Tuesday, April 04, 2023

Glencore’s bid for Teck shows it’s willing to abandon coal
Bloomberg News | April 3, 2023 |

Credit: Glencore

Glencore Plc’s rejected $23 billion proposal for Teck Resources Ltd. has offered the first concrete sign that the biggest shipper of coal — and for years one of its most vocal defenders — is thinking about exiting the business.


While many rivals have long retreated from thermal coal under pressure from investors, Glencore has continued reaping massive profits from mining the dirtiest fuel. In an interview just last month, chief executive officer Gary Nagle called coal “a necessary fuel for today,” and the company has argued that it is better placed than others to responsibly manage the decline in production over time.

Now, Glencore has proposed an all-share deal to acquire Canadian miner Teck and then spin off the combined companies’ coal operations into a new business. Teck has rejected the proposal, but Glencore indicated on Monday it is doubling down on the idea and seeking discussions with the other company’s management.

Glencore’s current plan is to simply run its coal business to closure by 2050. The company has previously said that it was only prepared to exit the coal business if a majority of its shareholders asked for it.

But the Teck proposal “shows that Glencore do see merit in spinning off coal, which they’ve never said before,” said George Cheveley, a portfolio manager at Ninety One UK Ltd., who owns both Glencore and Teck. “If they can’t do Teck, then people will ask whether it would make sense just to do a coal spin-off.”
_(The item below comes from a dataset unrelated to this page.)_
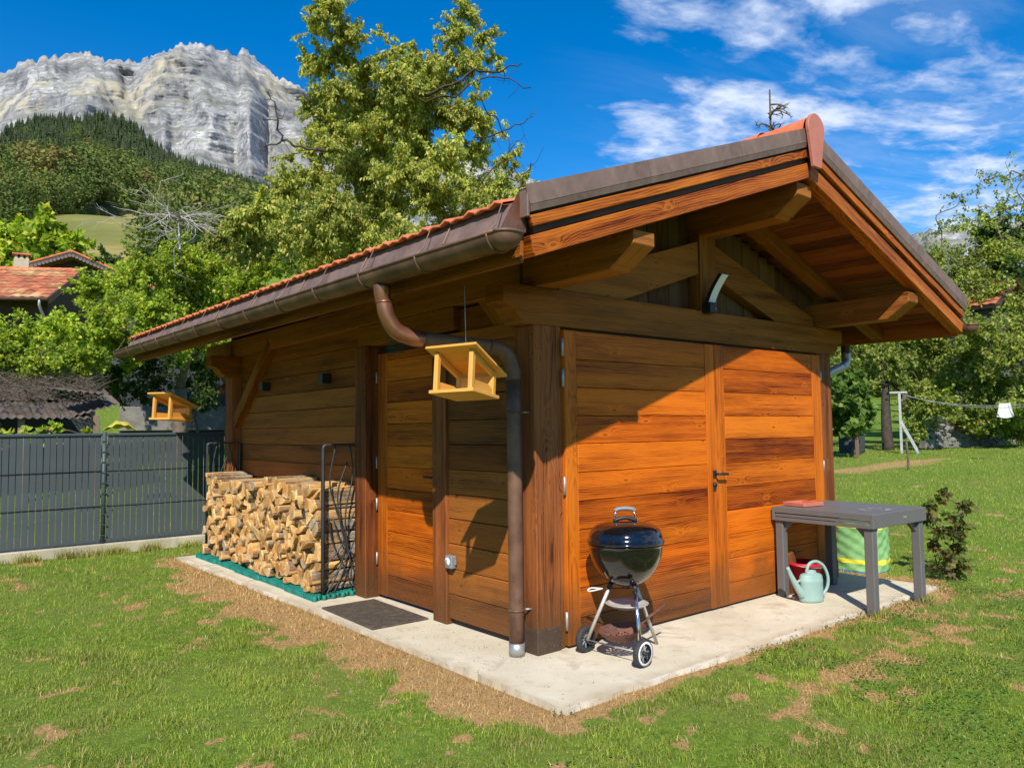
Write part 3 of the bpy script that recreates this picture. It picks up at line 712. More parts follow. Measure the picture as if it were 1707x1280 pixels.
VV = np.concatenate([tv @ m_[0][:3, :3].T + m_[0][:3, 3] for m_ in rest]); FF = np.concatenate([tf+i*len(tv) for i in range(len(rest))])
tag(put('roof_tiles', np_mesh('roof_tiles', VV, None, quads=FF, smooth_on=True), 'terracotta', shed), kind='stuff')
# underlay that closes the roof build-up from above
for s in (-1, 1):
    L = 2.86/math.cos(RA); o = put('roof_deck', box_mesh(L, RY1-RY0-.3, .10, 0, 1, 'dark_wood'), 'dark_wood', shed, (CXR+s*1.43, (RY0+RY1)/2+.02, zr(CXR+1.43)+.215), (.010, s*RA, 0)); lift(o, (RY0+RY1)/2)
# eave boards
for s in (-1, 1):
    xx = CXR+s*2.846; y0, y1 = RY0+.06, RY1-.02
    o = put('fascia_board', box_mesh(.026, y1-y0, .175, .003, 1, 'wood_wall'), 'wood_wall', shed, (xx, (y0+y1)/2, zr(xx)+.075), (.010, 0, 0)); lift(o, (y0+y1)/2)
    # copper drip sheet from the tile edge down into the gutter
    L = y1-y0+.01; vs = []; prof = [(-.07, .115), (.005, .098), (.070, -.035), (.085, -.06)]
    for yy in (-L/2, L/2):
        for a, b in prof: vs.append((s*a*1.0, yy, b))
    fs = [(i, i+1, 5+i, 4+i) for i in range(3)]
    me = bpy.data.meshes.new('drip_sheet'); me.from_pydata(vs, [], fs); me.update()
    o = put('drip_sheet', me, 'flash_metal', shed, (xx+s*.05, (y0+y1)/2-.01, zr(xx)+.20), (.010, 0, 0)); lift(o, (y0+y1)/2)
    for yy in np.arange(y0+.55, y1, .98):
        o = put('sheet_seam', box_mesh(.012, .012, .15, .002, 2, 'flash_metal'), 'flash_metal', shed, (xx+s*.094, yy, zr(xx)+.232), (0, s*-.46, 0)); lift(o, yy)
put('verge_end_sheet', prism_mesh([(-.99, 2.53), (-.83, 2.53), (-.80, 2.74), (-.87, 2.74)], 1, RY0+.03, RY0+.042), 'copper_warm', shed)
box('verge_end_cap', -.868, -.852, RY0-.03, RY0+.04, 2.60, 2.752, 'flash_metal', shed, .002)
# gutters: half-round copper, bead along the outer lip, round end caps, strap brackets
def gutter(s):
    xx = CXR+s*3.005; y0, y1 = -1.0, 7.35; rr_ = .083; zc = 2.492
    g = empty('gutter', (xx, y0, zc)); g.parent = shed; g.rotation_euler = (.0135, 0, 0)
    L = y1-y0; vs, fs = [], []; n = 14
    for yy in (.06, L-.06):
        for i in range(n+1):
            a = math.pi+math.pi*i/n; vs.append((rr_*math.cos(a), yy, rr_*math.sin(a)))
        for i in range(n+1):
            a = math.pi+math.pi*i/n; vs.append(((rr_-.004)*math.cos(a), yy, (rr_-.004)*math.sin(a)))
    m_ = 2*(n+1)
    for i in range(n): fs.append((i, i+1, m_+i+1, m_+i)); fs.append((n+1+i, m_+n+1+i, m_+n+2+i, n+2+i))
    me = bpy.data.meshes.new('gutter_trough'); me.from_pydata(vs, [], fs); me.update(); put('trough', smooth(me), 'copper_dark', g)
    lip = [(s*rr_, .0, 0), (s*rr_, L, 0)]
    tube('lip_bead', np.array([(s*rr_, y, .002) for y in np.linspace(0.06, L, 12)]), .009, 'copper_dark', g, 8)
    # rounded end caps
    for yy, sg in ((.06, -1), (L-.06, 1)):
        vs, fs = [], []; nr, na = 6, 14
        for j in range(nr+1):
            ph = math.pi/2*j/nr
            for i in range(na+1):
                a = math.pi+math.pi*i/na; vs.append((rr_*math.cos(ph)*math.cos(a), yy+sg*rr_*.85*math.sin(ph), rr_*math.cos(ph)*math.sin(a)))
        for j in range(nr):
            for i in range(na): k_ = j*(na+1)+i; fs.append((k_, k_+1, k_+na+2, k_+na+1))
        me = bpy.data.meshes.new('end_cap'); me.from_pydata(vs, [], fs); me.update(); put('end_cap', smooth(me), 'copper_dark', g)
        a = np.linspace(0, math.pi, 12); tube('lip_bead', np.stack([rr_*np.cos(a), yy+sg*rr_*.85*np.sin(a), np.full(12, .002)], 1), .009, 'copper_dark', g, 8)
    n = 13
    for i in range(n):
        yy = .12+i*(L-.24)/(n-1); a = np.linspace(math.pi, 2*math.pi, 13)
        c_, sn = np.cos(a), np.sin(a)
        o = tube('bracket', np.stack([(rr_+.004)*c_, np.full(13, yy), (rr_+.004)*sn], 1), .0065, 'copper_dark', g, 6)
        # strap from the back edge up under the tiles
        tube('strap', np.array([(s*.078, yy, .004), (s*.02, yy+.012, .055), (s*-.055, yy+.05, .185)]), .004, 'flash_metal', g, 5)
    return g
gutter(-1); gutter(1)
# downpipe on the near corner
dp = empty('downpipe', (0, 0, 0)); dp.parent = shed
path = spline([(-.98, .33, 2.425), (-.98, .33, 2.36), (-.965, .325, 2.30)], 4)
put('outlet', np_mesh('outlet', *(lambda v, q_, t_: (v, t_))(*tubes_np([(path, np.linspace(.058, .046, len(path)))], 16)), quads=tubes_np([(path, .05)], 16)[1], smooth_on=True), 'copper_warm', dp)
a = np.linspace(0, 2*math.pi, 17); tube('collar', np.stack([-.966+.054*np.cos(a), .325+.054*np.sin(a), np.full(17, 2.318)], 1), .006, 'copper_warm', dp, 6)
tube('elbow', spline([(-.968, .325, 2.33), (-.955, .32, 2.24), (-.90, .305, 2.145), (-.80, .275, 2.10), (-.72, .255, 2.09)], 6), .053, 'copper_warm', dp, 16)
tube('sloped_pipe', spline([(-.74, .26, 2.092), (-.45, .20, 2.075), (-.24, .155, 2.06)], 4), .050, 'copper_dark', dp, 16)
tube('elbow', spline([(-.26, .158, 2.062), (-.17, .140, 2.045), (-.115, .125, 1.99), (-.09, .112, 1.90), (-.09, .111, 1.84)], 6), .053, 'copper_dark', dp, 16)
tube('lower_pipe', np.array([(-.09, .111, z) for z in np.linspace(1.86, .05, 8)]), .0505, 'copper_dark', dp, 20)
tube('ground_socket', np.array([(-.09, .111, .085), (-.09, .111, .001)]), .0545, 'zinc', dp, 20)
for z in (1.62, .30):
    a = np.linspace(0, 2*math.pi, 17); tube('clamp', np.stack([-.09+.054*np.cos(a), .111+.054*np.sin(a), np.full(17, z)], 1), .006, 'copper_dark', dp, 6)
    tube('clamp_screw', np.array([(-.04, .085, z), (.002, .06, z)]), .007, 'zinc', dp, 6)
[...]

The stance on coal has faced pushback from some investors, with almost a quarter of shareholders voting against its climate report in October. The company’s sprawling coal mines, which stretch from Australia to Colombia, have also weighed on the share price by dampening its appeal as an ESG-compliant play.

And the coal assets have also been seen as a possible deterrent for any potential suitor for Glencore itself, at a time when the world’s biggest mining companies are finally regaining their appetite for mega deals. Glencore is a major producer of copper, nickel and cobalt — all strategic metals seen as key to electrifying the world. However, industry leader BHP Group itself is in the process of slowly exiting coal, while others like Rio Tinto Group are out already.
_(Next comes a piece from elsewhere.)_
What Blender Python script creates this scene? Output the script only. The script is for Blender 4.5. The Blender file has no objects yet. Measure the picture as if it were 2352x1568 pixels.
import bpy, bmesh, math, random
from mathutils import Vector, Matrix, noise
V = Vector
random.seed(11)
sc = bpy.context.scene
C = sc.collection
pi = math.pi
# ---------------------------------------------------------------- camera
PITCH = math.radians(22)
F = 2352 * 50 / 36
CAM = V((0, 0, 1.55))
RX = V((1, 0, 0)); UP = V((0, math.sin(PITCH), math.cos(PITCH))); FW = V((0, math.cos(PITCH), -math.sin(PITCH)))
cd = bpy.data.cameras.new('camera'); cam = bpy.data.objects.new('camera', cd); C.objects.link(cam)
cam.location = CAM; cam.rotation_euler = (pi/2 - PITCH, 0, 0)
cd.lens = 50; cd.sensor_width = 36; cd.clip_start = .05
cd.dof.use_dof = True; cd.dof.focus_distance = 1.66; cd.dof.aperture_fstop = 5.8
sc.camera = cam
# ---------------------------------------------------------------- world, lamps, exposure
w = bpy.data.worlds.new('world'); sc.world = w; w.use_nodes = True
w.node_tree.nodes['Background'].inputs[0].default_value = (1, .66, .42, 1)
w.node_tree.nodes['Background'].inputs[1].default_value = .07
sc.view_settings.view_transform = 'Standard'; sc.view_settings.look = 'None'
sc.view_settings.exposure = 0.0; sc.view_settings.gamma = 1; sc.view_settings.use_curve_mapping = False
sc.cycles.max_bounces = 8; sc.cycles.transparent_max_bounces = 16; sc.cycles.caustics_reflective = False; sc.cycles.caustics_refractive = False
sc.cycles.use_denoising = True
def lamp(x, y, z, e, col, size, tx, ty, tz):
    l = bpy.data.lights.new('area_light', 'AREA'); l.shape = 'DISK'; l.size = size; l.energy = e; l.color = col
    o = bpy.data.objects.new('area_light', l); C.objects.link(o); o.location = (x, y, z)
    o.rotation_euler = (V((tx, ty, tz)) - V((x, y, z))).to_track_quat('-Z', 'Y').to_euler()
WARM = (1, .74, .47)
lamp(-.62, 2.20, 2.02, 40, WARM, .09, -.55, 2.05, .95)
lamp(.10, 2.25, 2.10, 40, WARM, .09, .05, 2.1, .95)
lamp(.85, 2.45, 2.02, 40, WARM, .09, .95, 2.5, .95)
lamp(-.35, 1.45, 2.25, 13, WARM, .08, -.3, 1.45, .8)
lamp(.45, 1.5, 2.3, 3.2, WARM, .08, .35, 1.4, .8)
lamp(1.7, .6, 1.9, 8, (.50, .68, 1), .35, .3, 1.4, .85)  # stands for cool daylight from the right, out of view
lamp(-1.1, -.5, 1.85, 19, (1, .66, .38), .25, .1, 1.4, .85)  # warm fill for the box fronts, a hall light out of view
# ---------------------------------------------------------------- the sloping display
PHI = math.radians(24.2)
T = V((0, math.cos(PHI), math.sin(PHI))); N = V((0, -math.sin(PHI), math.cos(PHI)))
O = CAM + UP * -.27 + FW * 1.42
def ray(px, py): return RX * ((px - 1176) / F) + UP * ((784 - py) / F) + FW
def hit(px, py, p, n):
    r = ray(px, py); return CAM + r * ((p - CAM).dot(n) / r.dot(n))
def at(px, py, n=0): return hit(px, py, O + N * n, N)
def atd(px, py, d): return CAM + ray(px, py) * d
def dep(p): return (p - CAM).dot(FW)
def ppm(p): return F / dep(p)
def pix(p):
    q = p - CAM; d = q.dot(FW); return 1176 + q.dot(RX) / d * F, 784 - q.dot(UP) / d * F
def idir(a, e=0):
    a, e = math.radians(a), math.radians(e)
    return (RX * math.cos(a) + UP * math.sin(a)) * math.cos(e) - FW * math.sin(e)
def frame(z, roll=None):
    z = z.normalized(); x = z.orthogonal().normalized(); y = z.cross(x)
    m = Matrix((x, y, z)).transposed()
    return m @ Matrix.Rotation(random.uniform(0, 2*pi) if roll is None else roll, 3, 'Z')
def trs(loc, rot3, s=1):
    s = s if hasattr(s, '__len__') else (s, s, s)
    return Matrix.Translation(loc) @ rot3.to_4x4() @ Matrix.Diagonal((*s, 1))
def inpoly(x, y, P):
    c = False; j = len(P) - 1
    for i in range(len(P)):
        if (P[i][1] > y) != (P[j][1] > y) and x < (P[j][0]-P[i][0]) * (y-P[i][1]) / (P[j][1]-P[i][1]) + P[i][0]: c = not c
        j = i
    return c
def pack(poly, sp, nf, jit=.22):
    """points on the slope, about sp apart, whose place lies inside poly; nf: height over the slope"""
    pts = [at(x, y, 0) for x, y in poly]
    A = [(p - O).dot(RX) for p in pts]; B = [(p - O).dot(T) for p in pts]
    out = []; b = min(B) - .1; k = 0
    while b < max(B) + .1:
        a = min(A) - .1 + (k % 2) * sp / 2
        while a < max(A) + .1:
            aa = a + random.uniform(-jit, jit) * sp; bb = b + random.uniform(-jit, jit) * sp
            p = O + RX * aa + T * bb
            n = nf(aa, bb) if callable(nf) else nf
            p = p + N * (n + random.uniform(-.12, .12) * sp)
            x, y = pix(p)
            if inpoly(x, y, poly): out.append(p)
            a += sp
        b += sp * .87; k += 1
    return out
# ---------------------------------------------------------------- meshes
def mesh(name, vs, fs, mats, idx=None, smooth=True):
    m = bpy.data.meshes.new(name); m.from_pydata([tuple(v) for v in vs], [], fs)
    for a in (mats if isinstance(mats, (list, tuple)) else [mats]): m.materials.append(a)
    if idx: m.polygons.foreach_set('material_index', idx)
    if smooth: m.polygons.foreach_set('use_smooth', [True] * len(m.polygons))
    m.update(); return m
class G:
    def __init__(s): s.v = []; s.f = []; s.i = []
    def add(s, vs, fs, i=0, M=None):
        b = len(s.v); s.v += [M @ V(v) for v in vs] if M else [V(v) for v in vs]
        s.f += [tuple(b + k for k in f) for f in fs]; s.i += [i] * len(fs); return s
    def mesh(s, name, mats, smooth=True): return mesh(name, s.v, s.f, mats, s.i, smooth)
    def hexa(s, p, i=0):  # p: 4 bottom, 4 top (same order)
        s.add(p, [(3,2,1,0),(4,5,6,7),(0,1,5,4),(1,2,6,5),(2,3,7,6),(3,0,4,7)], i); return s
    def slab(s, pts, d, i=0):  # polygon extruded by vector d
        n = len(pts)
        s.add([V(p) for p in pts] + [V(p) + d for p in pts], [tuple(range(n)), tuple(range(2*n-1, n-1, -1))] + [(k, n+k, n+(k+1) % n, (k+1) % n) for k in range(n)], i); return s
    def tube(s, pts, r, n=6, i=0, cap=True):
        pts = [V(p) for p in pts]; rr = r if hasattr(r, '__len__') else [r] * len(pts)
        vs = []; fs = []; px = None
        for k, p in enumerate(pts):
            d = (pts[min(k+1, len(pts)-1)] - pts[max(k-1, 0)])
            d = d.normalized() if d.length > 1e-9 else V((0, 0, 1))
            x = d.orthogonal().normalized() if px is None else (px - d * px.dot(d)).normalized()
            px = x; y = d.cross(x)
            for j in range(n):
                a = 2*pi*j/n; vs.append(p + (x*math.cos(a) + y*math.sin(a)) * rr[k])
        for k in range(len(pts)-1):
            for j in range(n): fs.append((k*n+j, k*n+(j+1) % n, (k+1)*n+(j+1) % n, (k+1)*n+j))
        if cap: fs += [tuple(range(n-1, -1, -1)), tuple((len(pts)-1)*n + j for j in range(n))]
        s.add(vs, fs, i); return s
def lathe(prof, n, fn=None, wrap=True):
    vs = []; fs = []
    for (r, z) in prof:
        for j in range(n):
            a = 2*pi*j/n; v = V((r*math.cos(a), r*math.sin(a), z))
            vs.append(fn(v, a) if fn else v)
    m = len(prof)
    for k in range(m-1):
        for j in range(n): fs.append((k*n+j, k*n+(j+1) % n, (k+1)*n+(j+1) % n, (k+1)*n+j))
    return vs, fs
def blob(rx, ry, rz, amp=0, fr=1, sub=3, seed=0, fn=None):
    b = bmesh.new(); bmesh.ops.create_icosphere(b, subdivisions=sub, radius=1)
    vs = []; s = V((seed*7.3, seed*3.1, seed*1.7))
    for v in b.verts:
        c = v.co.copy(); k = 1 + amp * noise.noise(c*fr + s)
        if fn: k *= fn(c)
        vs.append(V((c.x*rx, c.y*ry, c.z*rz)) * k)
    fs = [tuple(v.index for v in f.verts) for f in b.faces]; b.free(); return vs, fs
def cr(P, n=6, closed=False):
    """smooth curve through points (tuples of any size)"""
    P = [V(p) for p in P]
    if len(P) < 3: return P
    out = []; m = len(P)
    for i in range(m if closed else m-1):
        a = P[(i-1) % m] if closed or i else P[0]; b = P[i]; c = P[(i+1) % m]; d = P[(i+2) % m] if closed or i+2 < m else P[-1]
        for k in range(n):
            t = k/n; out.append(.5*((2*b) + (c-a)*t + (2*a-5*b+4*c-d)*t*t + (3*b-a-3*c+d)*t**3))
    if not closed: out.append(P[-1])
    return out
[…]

Coal has traditionally vied with copper as Glencore’s biggest driver of earnings. Last year high coal prices meant it contributed $17.9 billion of profit, compared with $5.7 billion for copper. Glencore said Monday that the two combined coal companies would have posted profit of $26 billion last year, while the base metal divisions would have made $16 billion.

Speaking to investors, Nagle argued the Glencore proposal would create more value than Teck’s own plan to split its business.

“What we are doing here is something different, not just a vanilla divestment,” Nagle said. “This is something that’s using the divestment of the coal assets to create value for Glencore and Teck shareholders.”

(By Thomas Biesheuvel, with assistance from Jack Farchy)

Teck said to be open to offers once coal spinoff is complete

Bloomberg News | April 4, 2023 | 

Highland Valley Copper operation in British Columbia. (Image courtesy of Teck Resources).

Teck Resources Ltd. is willing to entertain offers from potential suitors after it finishes the spinoff of its steelmaking coal business, according to people familiar with the matter.


The Canadian miner said Monday it rejected an unsolicited $23 billion proposal from Glencore Plc and will forge ahead with an April 26 shareholder vote on separating its metals and coal divisions. If investors approve, the split is expected to happen by the end of May, with the base metals producer being renamed Teck Metals Corp.

At that point, the Teck board is likely to be open to hearing offers from prospective partners or buyers including Glencore, the people said, asking not to be identified as the matter is private.

The Swiss commodities firm’s offer for Teck, at a 20% premium, is another sign that big mining companies are on the hunt for acquisitions. BHP Group Ltd. and Rio Tinto Plc are also said to be actively looking to increase their copper exposure.

“The board and special committee are confident that the proposed separation into Teck Metals and Elk Valley Resources is in the best interests of Teck and all its stakeholders,” Chris Stannell, a spokesperson for Teck, said in an emailed statement. “Teck’s proposed separation positions Teck Metals and EVR for success and does not foreclose future opportunities for other value-enhancing transactions at the appropriate point and time.”

In rejecting Glencore’s all-share offer, Teck chief executive officer Jonathan Price said Monday that the spinoff structure proposed by the Swiss firm would expose Teck shareholders to its large thermal coal and oil trading businesses. Norman Keevil, Teck’s chairman emeritus, said that “now is not the time to explore a transaction of this nature.”

Teck has also proposed ending the dual-class share structure that gives control to Class A shareholders — the Keevil family and its partners. But that change wouldn’t take effect for six years. In the meantime, a hostile takeover of Teck is impossible.